First of all what do you mean by raid 10 do you mean Raid 1+0 or striped raid 5s which is some times called raid 10, 5+0 or 50

Either case the drive numbers don't add up.
For raid 1+0 with hot spares you need an even number of drives plus your spares.

Also note raid 1+0 hurts your performance unless you have 4 or more drives in the volume in cases with just 2 drives classic raid 1 is faster



-- Sent from my HP Pre3


On Jun 1, 2013 2:09 AM, Steve Bergman <[log in to unmask]> wrote:

Hi,

I have a server that I'm getting ready to put into production. It has 4 SATA drives which I've configured as a 2-drive raid1 array with 2 hot spares. I'd like the performance of raid10, but need a little better fault tolerance. Devoting all 4 drives to raid1 seems fault-tolerance overkill. It's come to my attention that mdadm supports a sort of raid1e-like "raid10" mode with 3 drives, and that I have a choice of a near or far configuration. 3 drive raid10 with 1 hot spare sounds perfect. 2-drive fault tolerance is perfect. And the improved performance sound good.
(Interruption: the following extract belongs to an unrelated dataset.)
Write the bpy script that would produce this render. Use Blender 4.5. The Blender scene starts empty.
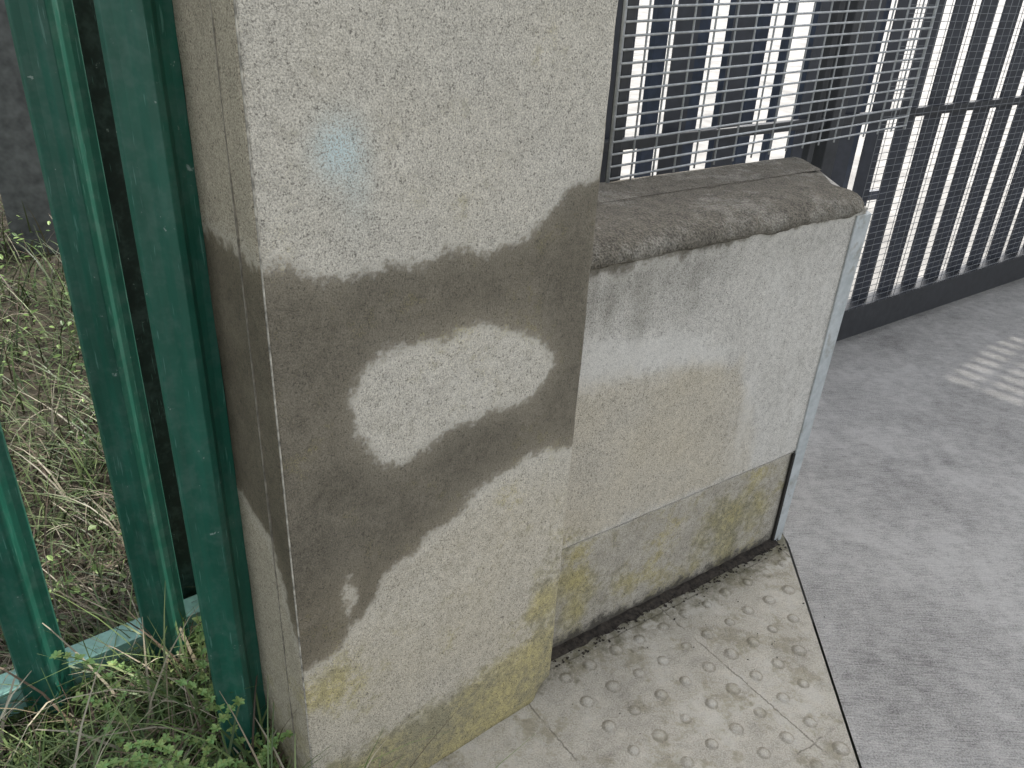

The workload is mostly read. But the main performance concern is *lots* of small random writes when I rebuild large Cobol C/ISAM files. All in all, it looks appealing enough that I'd like to reinstall using this mode. The filesystem would be ext4, as long as this doesn't introduce some compelling reason to switch to XFS. My initial inclination is to stick with the near configuration.

But I notice that raid10 is marked as experimental in the vanilla 2.6.32 kernel. And I figured I'd better run this by the list, since I have no experience with this configuration, and I'll be living with the decision for years to come.